Directions for this task: Search the material for the word "part" and copy each line that holds it.

Excerpted data:
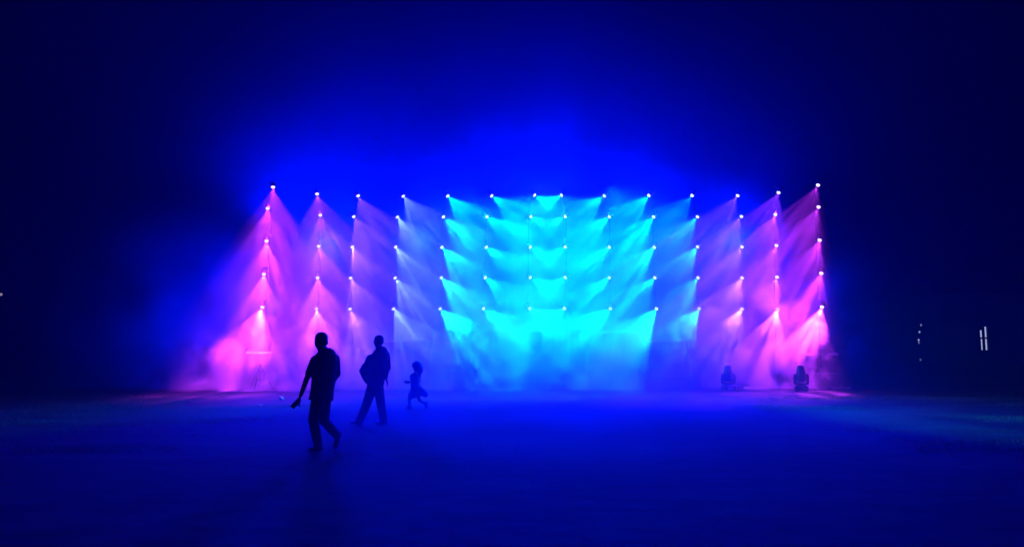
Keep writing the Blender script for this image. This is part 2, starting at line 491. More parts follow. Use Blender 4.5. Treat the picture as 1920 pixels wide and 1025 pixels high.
def head(bm, top, size, face, tilt=0.12, female=False):
    """skull, jaw, nose, lips, ears about a head of that height; returns (frame, centre) for hair and eyes"""
    f = Vector((face[0], face[1], -tilt)).normalized()
    s = Vector((0, 0, 1)).cross(f).normalized(); u = f.cross(s).normalized()
    rot = Matrix((s, f, u)).transposed().to_quaternion()
    h = size
    c = Vector(top) - u * (0.40 * h)
    P = lambda x, y, z: c + s * (x * h) + f * (y * h) + u * (z * h)
    ball(bm, P(0, -0.06, 0.08), 0.32 * h, 0.40 * h, 0.33 * h, rot)             # cranium
    ball(bm, P(0, 0.07, -0.18), 0.265 * h, 0.30 * h, 0.36 * h, rot)            # face
    ball(bm, P(0, 0.14, -0.46), 0.16 * h, 0.16 * h, 0.11 * h, rot)             # chin
    tube(bm, [P(0, 0.36, 0.02), P(0, 0.41, -0.12), P(0, 0.45, -0.18), P(0, 0.36, -0.22)], [0.03 * h, 0.04 * h, 0.06 * h, 0.03 * h], 8)  # nose
    ball(bm, P(0, 0.34, -0.33), 0.10 * h, 0.05 * h, 0.035 * h, rot)            # lips
    ball(bm, P(0, 0.335, -0.375), 0.085 * h, 0.05 * h, 0.035 * h, rot)
    for k in (-1, 1):
        ball(bm, P(k * 0.14, 0.31, 0.055), 0.11 * h, 0.06 * h, 0.035 * h, rot) # brow
        ball(bm, P(k * 0.335, -0.02, -0.10), 0.035 * h, 0.075 * h, 0.14 * h, rot)  # ear
        ball(bm, P(k * 0.17, 0.26, -0.17), 0.09 * h, 0.08 * h, 0.07 * h, rot)  # cheek
    return P, rot, h

def eyes(parent, base, P, h):
    for k in (-1, 1):
        bm = bmesh.new()
        ball(bm, P(k * 0.135, 0.325, -0.015) - Vector(base), 0.055 * h, u=10, v=8)
        mesh_obj('eye', bm, M_EYE, parent, True)

def hand(bm, wrist, tip, back, size=1.0, curl=0.35, thumb_side=1):
    """palm, four unequal bent fingers and a thumb from the palm's side"""
    wrist = Vector(wrist); f = (Vector(tip) - wrist).normalized()
    n = Vector(back); n = (n - f * n.dot(f)).normalized()
    s = f.cross(n).normalized()
    k = 0.185 * size
    tube(bm, [wrist - f * 0.02 * size, wrist + f * 0.15 * k, wrist + f * 0.52 * k], [(0.026 * size, 0.019 * size), (0.036 * size, 0.016 * size), (0.041 * size, 0.013 * size)], 12, up=n)
    for i, (off, ln) in enumerate(((-0.031, 0.40), (-0.0105, 0.47), (0.0105, 0.44), (0.031, 0.35))):
        p = wrist + f * 0.50 * k + s * off * size
        d = (f + s * off * 3.0).normalized()
        pts = [p]; ang = 0.0
        for seg, part in enumerate((0.42, 0.33, 0.25)):
            ang += curl * (0.7 + 0.2 * i)
            dd = d * math.cos(ang) - n * math.sin(ang)
            pts.append(pts[-1] + dd * ln * k * part)
        capsule(bm, pts, [0.0098 * size, 0.009 * size, 0.0085 * size, 0.0075 * size], 8)
    p = wrist + f * 0.16 * k - s * 0.030 * size * thumb_side
    q = p + (f * 0.6 - s * 0.8 * thumb_side - n * 0.2).normalized() * 0.24 * k
    capsule(bm, [p, q, q + (f * 0.95 - s * 0.2 * thumb_side - n * 0.3).normalized() * 0.2 * k], [0.013 * size, 0.0105 * size, 0.008 * size], 8)

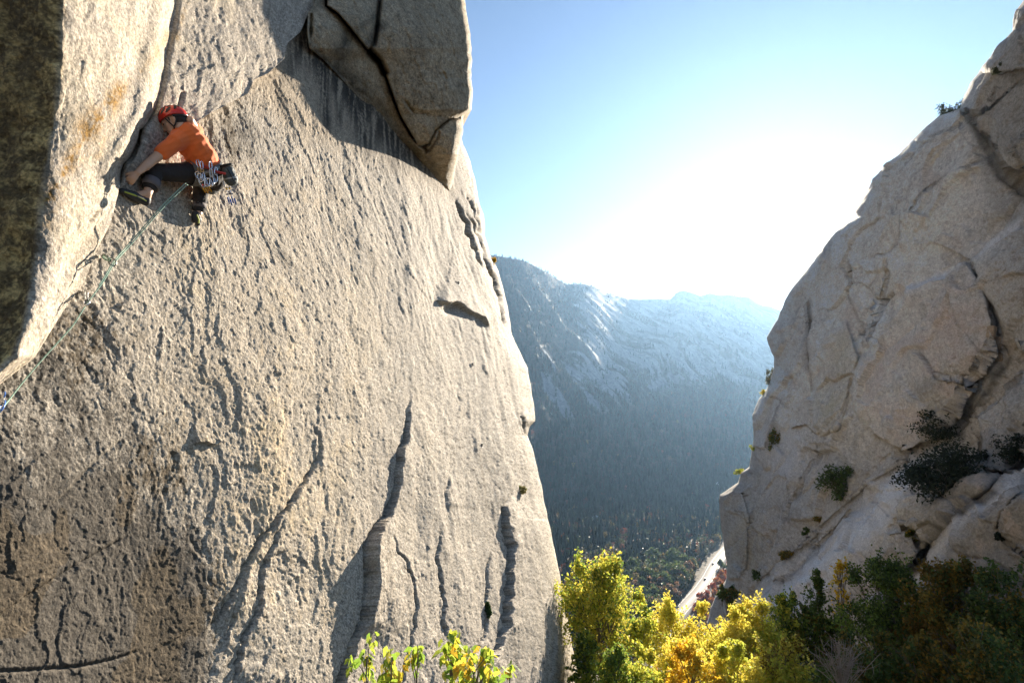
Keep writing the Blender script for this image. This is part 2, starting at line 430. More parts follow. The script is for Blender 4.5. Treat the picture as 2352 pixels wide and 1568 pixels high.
    strk = sstep(.15, .6, fbm(np.stack([u * 2.6, v * .22, u * 0 + 12], -1), 4, .6, seed=39) + .25 * n3) * .45; base = base * (1 - strk[..., None]) + np.array([.22, .185, .14]) * (1 + .3 * n3)[..., None] * strk[..., None]
    ochre = (.25 + .6 * sstep(-.1, .45, n1 + .5 * n2 + .3 * n3)) * np.exp(-((px - 580) / 330) ** 2 - ((py - 950) / 560) ** 2)
    base = base * (1 - ochre[..., None]) + np.array([.52, .41, .26]) * ochre[..., None] * np.clip(1 + .6 * n3 + .7 * n4 + .3 * n2, .3, 1.5)[..., None]
    # dark water stain and lichen crust, lower left
    bd = interp(py, [(250, 330), (230, 560), (300, 700), (400, 850), (455, 980), (470, 1150), (490, 1300), (470, 1400), (490, 1568), (510, 1800)])
    bd = bd + 45 * n1 + 30 * perlin(np.stack([u * 1.5, v * 1.1, u * 0], -1))
    m = sstep(170, -220, px - bd) * sstep(480, 760, py + .15 * (px - 250)) * (.62 + .38 * sstep(900, 1350, py))
    m = np.maximum(m, .42 * np.exp(-((px - 330) / 140) ** 2 - ((py - 530) / 110) ** 2)); m = np.maximum(m, .72 * np.exp(-((px - 550) / 75) ** 2 - ((py - 310) / 100) ** 2))
    m = m + .5 * np.exp(-((px - 450) / 60) ** 2 - ((py - 1400) / 200) ** 2) + .45 * np.exp(-((px - 200) / 180) ** 2 - ((py - 1440) / 110) ** 2)
    k = np.clip(sstep(-.12, .16, m * 1.0 - .55 + .55 * n2 + .35 * n1 + .55 * n3 + .45 * n4), 0, 1) * np.clip(m * 2, 0, 1)
    stain = np.where((n1 > 0)[..., None], np.array([.075, .055, .032]), np.array([.070, .060, .048])) * (1 + .5 * n3)[..., None]
    base = base * (1 - .93 * k[..., None]) + stain * .93 * k[..., None]
    base = base * (1 - .12 * np.clip(m, 0, 1))[..., None]
    wz = sstep(-40, 30, polyin(px, py, [(575, 190), (700, 40), (1040, 442), (1000, 430), (860, 360), (700, 315), (640, 270)])) * .8  # staining in the overhang's shadow zone, painted warm to offset the blue fill light
    warm = np.array([.36, .29, .205]) * (1 + .35 * n2 + .3 * n3)[..., None]
    base = base * (1 - wz[..., None]) + warm * wz[..., None]
    # black streaks below the roof
    for q, w, a in (([(735, 130), (748, 240), (756, 335)], 13, .95), ([(700, 100), (740, 150), (800, 200), (860, 265)], 34, .95), ([(795, 205), (830, 300), (852, 385)], 22, .9),
                    ([(840, 250), (895, 330), (930, 420)], 34, .9), ([(890, 300), (960, 380), (1010, 430)], 24, .85), ([(772, 180), (782, 310)], 7, .8), ([(690, 100), (668, 160), (652, 215)], 16, .6), ([(640, 200), (655, 260)], 10, .4)):
        d, t = polyd(px, py, q)
        kk = a * np.exp(-(d / w) ** 2) * sstep(-.55, .20, n3 * .9 + n2 * .6 + .8 * perlin(np.stack([px * .16, py * .012, px * 0], -1))) * sstep(1.02, .7, t)
        base = base * (1 - kk[..., None]) + np.array([.035, .03, .024]) * kk[..., None]
    kk = .35 * np.exp(-((px - 1060) / 30) ** 2 - ((py - 470) / 60) ** 2)
    base = base * (1 - kk[..., None]) + np.array([.12, .11, .10]) * kk[..., None]
    for d, t, tap, g in CRK:
        if g > .03:
            kk = .75 * np.exp(-(d / 1.7) ** 2) * np.clip(tap * 1.5, 0, 1) * sstep(-.5, .1, perlin(np.stack([t * 22, t * 0 + g * 40, t * 0], -1)))
            base = base * (1 - kk[..., None]) + np.array([.07, .058, .042]) * kk[..., None]
    base = np.clip(base, .015, .62)
    # return wall behind the skyline edge
    back = []
    for k_ in (0.4, 1.2, 2.6, 6.0):
        e_ = V[:, -1] + k_ * np.array([-.35, .93, 0]) + .25 * k_ * np.stack([perlin(np.stack([V[:, -1, 2] * .8, V[:, -1, 2] * 0 + k_, V[:, -1, 2] * 0], -1))] * 3, -1)
        back.append(e_)
    V = np.concatenate([V, np.stack(back, 1)], 1)
    C = np.concatenate([base, np.repeat(base[:, -1:], 4, 1)], 1)
    o = mesh_np("cliff_face", V, grid_faces(V.shape[0], V.shape[1]), M_ROCK, C)
    SURF["face"] = (px, py, V[:, :px.shape[1]])
    return tag(o, "big sunlit granite face of rough pale rock that the climber is on", "cliff", kind="structure")

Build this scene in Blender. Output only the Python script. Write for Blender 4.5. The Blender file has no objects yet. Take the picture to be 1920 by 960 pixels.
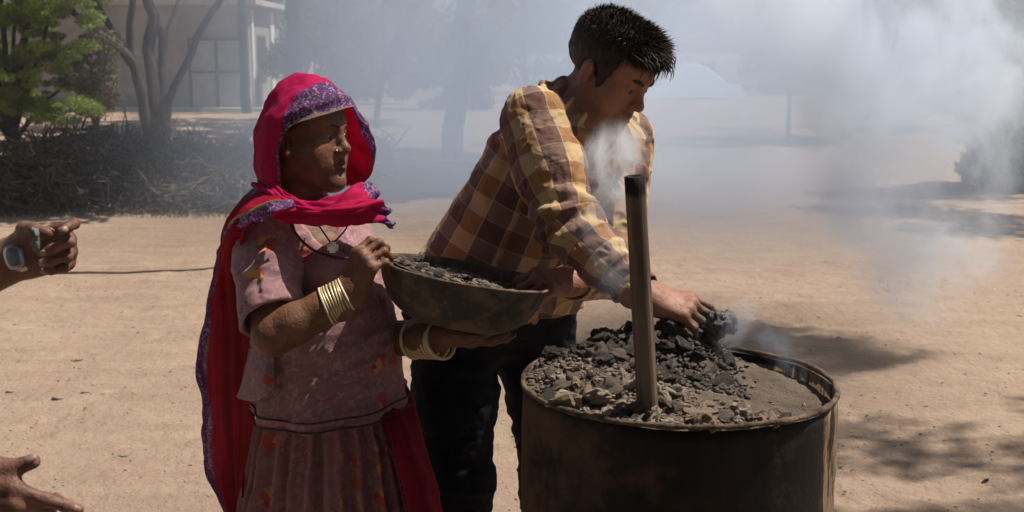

Worked solution:
Keep writing the Blender script for this image. This is part 2, starting at line 491. More parts follow. Use Blender 4.5. Treat the picture as 1920 pixels wide and 1025 pixels high.
        for seg, part in enumerate((0.42, 0.33, 0.25)):
            pts.append(pts[-1] + dd * ln * k * part)
Keep writing the Blender script for this image. This is part 2, starting at line 430. More parts follow. The script is for Blender 4.5. Treat the picture as 2352 pixels wide and 1568 pixels high.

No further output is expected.